The three stories, "A Simple Heart," "The Legend of St. Julian the Hospitable," and "Herodias" are a triology of master-works: a novel of the day, a legend of the Middle Ages, and a picture of antiquity. "Herodias" gives, in the style of "Salammbô," a gloomy, vigorous portraiture of Palestine in the time of John the Baptist, from which the inquisitive and gluttonous visage of Vitellius gleams upon the reader as he gazes into the fading eyes of the decapitated head of John. "The Legend of St. Julian" is a model of a regeneration of the spirit of the Middle Ages. No monk has ever written a more genuine Christian legend than has this freethinker. Nothing can be more strictly legendary in style than the conclusion about the leprous beggar who devours Julian's last morsel of bacon and last crumb of bread, pollutes his plate and cup, and finally not content with stretching himself upon Julian's couch, demands that Julian shall warm him with his naked body; When the former prince, in the lowliness of his heart, humbles himself to do as he is asked, the leper embraces him with violence, and at the same moment the form of the leper is transfigured: the eyes become as luminous as the stars, the hair as long and glittering as the sunbeams, the breath as fragrant as roses. The roof of the hut flies off, and Julian floats upward in the blue ether, face to face with the Lord Jesus Christ, who bears him in his arms to Heaven.

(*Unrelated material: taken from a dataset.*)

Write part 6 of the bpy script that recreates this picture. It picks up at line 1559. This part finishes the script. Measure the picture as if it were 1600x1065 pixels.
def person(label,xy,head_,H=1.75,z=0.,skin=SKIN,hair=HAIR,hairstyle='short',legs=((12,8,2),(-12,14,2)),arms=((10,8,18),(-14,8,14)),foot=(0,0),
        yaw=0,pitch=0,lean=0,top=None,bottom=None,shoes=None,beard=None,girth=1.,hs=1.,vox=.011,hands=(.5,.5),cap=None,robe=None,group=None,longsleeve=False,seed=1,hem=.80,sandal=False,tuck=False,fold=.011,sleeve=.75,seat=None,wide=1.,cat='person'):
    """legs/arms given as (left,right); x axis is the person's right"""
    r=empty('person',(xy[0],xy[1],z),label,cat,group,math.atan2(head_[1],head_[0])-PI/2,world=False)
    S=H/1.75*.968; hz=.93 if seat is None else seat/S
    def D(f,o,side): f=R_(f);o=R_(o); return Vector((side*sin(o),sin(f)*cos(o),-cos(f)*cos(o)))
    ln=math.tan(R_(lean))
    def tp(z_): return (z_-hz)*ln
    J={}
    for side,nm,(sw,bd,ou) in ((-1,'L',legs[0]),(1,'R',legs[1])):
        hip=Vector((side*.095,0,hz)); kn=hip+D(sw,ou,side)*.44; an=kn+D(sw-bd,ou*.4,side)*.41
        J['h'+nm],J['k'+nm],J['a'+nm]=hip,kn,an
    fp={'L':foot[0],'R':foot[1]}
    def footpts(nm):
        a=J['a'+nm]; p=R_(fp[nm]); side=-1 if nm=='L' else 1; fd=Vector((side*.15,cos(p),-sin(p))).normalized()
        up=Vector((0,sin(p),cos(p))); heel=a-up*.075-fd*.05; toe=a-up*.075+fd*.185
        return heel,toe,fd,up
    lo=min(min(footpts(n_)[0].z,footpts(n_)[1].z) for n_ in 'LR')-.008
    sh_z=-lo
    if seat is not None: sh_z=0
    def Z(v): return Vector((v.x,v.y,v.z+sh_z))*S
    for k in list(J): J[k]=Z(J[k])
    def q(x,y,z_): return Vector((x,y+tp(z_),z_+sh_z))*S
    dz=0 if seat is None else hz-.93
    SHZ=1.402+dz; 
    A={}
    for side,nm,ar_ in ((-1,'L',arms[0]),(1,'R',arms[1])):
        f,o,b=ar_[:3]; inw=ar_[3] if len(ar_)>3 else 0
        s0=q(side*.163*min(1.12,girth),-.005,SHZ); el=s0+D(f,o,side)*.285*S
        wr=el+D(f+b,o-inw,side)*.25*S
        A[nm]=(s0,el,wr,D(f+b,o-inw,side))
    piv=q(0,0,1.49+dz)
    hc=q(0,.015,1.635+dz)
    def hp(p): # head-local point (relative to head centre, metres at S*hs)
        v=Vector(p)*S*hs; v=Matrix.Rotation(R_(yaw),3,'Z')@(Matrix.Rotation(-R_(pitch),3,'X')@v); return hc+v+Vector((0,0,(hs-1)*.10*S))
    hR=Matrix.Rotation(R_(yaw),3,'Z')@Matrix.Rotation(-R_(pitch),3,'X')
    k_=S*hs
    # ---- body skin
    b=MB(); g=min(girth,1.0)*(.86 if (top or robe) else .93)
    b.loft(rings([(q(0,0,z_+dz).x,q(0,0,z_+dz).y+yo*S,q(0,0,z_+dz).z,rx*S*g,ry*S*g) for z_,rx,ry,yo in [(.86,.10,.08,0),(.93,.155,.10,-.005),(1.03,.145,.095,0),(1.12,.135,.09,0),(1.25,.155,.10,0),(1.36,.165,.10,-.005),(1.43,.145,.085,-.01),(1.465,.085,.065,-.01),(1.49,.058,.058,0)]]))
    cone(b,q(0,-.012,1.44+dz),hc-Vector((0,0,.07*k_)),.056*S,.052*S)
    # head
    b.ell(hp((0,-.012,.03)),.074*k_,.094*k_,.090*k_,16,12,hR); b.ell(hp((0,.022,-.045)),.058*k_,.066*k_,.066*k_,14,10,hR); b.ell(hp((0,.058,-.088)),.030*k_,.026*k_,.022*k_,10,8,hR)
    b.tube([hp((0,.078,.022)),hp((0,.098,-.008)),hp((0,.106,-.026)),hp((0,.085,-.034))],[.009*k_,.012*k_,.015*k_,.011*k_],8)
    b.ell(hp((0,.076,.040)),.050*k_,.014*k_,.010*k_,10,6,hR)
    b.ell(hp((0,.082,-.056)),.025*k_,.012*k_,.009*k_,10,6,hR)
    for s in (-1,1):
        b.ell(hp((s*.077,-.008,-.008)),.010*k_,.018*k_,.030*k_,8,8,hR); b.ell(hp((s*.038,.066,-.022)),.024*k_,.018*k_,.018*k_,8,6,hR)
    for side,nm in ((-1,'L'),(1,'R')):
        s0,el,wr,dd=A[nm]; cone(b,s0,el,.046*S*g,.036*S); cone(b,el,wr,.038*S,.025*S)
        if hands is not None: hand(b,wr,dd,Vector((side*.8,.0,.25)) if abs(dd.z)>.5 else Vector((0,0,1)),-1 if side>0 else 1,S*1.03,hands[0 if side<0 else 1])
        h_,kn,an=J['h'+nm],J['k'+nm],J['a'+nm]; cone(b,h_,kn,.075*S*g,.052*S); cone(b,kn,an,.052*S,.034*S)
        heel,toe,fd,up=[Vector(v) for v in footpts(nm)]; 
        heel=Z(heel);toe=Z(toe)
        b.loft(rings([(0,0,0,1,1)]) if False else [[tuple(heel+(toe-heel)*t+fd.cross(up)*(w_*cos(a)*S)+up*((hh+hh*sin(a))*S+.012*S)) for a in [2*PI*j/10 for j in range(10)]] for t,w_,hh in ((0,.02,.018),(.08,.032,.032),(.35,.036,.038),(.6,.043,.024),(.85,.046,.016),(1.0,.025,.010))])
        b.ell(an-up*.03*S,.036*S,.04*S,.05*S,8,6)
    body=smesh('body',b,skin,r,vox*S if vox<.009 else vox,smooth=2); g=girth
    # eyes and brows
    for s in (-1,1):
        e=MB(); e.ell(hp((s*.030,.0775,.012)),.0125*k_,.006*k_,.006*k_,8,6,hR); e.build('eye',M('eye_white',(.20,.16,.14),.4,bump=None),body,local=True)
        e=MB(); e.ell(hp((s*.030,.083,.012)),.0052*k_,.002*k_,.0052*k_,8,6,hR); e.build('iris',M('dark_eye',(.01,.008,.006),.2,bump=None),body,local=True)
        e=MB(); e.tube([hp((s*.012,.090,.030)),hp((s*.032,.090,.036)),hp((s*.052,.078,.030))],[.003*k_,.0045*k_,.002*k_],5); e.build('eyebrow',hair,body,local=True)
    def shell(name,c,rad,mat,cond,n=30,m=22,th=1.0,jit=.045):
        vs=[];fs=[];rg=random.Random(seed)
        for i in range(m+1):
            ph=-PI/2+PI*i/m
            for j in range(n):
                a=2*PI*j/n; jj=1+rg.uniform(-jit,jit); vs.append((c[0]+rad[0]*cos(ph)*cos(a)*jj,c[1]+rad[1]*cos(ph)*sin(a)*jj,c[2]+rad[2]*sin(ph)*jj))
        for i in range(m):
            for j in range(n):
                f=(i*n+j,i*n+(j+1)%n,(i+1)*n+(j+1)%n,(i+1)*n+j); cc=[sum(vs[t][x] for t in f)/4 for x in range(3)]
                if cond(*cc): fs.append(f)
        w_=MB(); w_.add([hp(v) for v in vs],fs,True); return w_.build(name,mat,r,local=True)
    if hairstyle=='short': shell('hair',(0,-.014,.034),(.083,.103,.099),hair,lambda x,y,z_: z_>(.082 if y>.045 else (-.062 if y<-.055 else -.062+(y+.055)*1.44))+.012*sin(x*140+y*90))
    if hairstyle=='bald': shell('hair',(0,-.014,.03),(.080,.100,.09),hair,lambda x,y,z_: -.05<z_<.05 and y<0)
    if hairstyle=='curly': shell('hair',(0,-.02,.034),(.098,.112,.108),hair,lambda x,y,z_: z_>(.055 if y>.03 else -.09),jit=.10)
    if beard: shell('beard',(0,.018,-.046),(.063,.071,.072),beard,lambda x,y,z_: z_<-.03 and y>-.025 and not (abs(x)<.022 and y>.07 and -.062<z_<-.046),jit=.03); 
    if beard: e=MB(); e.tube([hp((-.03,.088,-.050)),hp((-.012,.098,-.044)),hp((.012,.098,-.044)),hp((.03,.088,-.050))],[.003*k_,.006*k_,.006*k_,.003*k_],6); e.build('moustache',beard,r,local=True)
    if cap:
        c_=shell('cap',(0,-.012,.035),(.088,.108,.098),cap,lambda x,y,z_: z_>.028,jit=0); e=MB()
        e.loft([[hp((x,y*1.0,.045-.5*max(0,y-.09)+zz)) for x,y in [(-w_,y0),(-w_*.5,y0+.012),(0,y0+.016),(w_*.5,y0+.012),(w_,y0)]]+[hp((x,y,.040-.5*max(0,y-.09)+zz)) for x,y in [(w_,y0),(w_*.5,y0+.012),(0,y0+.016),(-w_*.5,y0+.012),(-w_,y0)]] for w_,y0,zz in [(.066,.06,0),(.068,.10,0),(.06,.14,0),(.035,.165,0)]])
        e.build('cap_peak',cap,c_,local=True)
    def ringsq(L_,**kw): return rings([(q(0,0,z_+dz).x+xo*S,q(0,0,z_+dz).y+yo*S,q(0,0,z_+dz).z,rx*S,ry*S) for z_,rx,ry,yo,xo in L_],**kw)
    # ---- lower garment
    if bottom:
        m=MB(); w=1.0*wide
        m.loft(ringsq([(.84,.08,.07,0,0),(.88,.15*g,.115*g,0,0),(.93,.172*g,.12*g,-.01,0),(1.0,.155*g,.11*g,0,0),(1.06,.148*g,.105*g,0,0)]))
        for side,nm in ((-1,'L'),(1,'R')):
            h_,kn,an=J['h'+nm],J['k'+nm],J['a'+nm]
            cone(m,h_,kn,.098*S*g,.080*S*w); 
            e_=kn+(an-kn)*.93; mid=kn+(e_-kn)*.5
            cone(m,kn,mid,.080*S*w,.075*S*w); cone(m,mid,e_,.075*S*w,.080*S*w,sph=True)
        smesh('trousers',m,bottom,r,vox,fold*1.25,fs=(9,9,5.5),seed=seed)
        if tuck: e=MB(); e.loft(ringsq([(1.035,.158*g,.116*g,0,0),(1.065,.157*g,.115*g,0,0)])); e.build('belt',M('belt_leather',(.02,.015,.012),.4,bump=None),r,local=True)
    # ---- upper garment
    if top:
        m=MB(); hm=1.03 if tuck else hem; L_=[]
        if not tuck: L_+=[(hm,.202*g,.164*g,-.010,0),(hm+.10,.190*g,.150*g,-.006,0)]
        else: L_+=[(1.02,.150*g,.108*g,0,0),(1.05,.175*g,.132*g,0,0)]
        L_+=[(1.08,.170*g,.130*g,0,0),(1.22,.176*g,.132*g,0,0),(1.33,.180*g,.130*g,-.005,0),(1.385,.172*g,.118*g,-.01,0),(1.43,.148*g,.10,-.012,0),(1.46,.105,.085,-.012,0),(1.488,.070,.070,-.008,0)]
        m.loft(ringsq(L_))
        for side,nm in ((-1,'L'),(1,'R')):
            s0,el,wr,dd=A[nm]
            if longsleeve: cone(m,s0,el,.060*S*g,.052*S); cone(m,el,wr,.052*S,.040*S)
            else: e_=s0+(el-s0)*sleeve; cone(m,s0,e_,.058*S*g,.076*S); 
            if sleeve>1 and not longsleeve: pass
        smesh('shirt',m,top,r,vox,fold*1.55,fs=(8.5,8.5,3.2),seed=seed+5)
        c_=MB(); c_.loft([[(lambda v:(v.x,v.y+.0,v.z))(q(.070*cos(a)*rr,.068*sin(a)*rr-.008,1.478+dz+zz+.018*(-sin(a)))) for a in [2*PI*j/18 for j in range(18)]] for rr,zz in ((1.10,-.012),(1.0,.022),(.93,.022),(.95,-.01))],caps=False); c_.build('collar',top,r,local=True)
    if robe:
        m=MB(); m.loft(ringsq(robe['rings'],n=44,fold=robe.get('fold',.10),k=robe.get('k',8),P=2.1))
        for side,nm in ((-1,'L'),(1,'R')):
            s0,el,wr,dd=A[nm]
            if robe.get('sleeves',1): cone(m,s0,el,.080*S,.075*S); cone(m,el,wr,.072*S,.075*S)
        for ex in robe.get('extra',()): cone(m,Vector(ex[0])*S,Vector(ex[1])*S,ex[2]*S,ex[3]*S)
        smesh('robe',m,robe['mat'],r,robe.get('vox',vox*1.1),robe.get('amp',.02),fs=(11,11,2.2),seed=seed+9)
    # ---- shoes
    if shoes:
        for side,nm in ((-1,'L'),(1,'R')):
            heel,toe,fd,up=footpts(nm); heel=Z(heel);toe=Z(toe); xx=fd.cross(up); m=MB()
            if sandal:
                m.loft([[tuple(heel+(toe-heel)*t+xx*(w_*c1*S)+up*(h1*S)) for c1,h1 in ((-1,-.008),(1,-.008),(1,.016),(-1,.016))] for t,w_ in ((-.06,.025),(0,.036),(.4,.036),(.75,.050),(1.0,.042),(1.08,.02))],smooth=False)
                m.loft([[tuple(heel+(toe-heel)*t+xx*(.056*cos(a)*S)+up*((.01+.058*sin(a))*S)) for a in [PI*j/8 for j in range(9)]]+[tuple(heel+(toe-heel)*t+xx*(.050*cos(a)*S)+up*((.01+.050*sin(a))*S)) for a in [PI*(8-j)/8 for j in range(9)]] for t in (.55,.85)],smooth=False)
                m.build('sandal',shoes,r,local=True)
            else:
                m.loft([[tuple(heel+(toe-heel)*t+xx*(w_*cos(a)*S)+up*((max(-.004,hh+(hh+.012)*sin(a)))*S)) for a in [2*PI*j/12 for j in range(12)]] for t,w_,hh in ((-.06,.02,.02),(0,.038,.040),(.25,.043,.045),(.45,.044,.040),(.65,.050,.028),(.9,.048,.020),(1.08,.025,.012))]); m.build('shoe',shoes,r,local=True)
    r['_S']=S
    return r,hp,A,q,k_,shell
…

In "A Simple Heart," Flaubert has, so to say, related the history of the old serving maid to whom the prize was awarded in "Madame Bovary." It is a touching narrative of an old worn-out maid-servant, who, forsaken by all, at length bestows the entire love of her heart upon a parrot. She admires this parrot beyond all else in the world; it seems to her, in her simplicity, to resemble the Holy Ghost as a dove in the altar-painting of the village church, and gradually it comes to occupy in her consciousness the place of the Holy Ghost. The bird dies and she has it stuffed. In her dying hour, she sees it in colossal size, with outspread wings, waiting to receive her and bear her upward into Paradise. This is like a profoundly melancholy parody on the conclusion of the legend. In one, as in the other, all is vision and illusion. Owing to the frailty of our nature, our capacity for being deceived, our need of consolation, and our readiness to sink into despair,—Flaubert seems to say,—one straw will serve us quite as well as another in our extremity.
These three stories met with no success whatever. In them study had made one step forward at the cost of life. They contained scarcely any conversations, scarcely any isolated remarks; they were rather tables of contents than novels. People felt that the author had begun to despise the poetic form proper. Furthermore, they contained too great a display of erudition. The reader can readily conjecture how many legends Flaubert must have read in order to reproduce their character so accurately. But no attempt is made to place the result of this erudition in perspective before the eyes of the modern reader. Not a single path is hewn in the primitive forest of the legendary world; it is a dense thicket, which wholly impedes the free course of the vision. The story seems rather adapted to the public of the thirteenth century, or to polished connoisseurs, than to ordinary modern readers.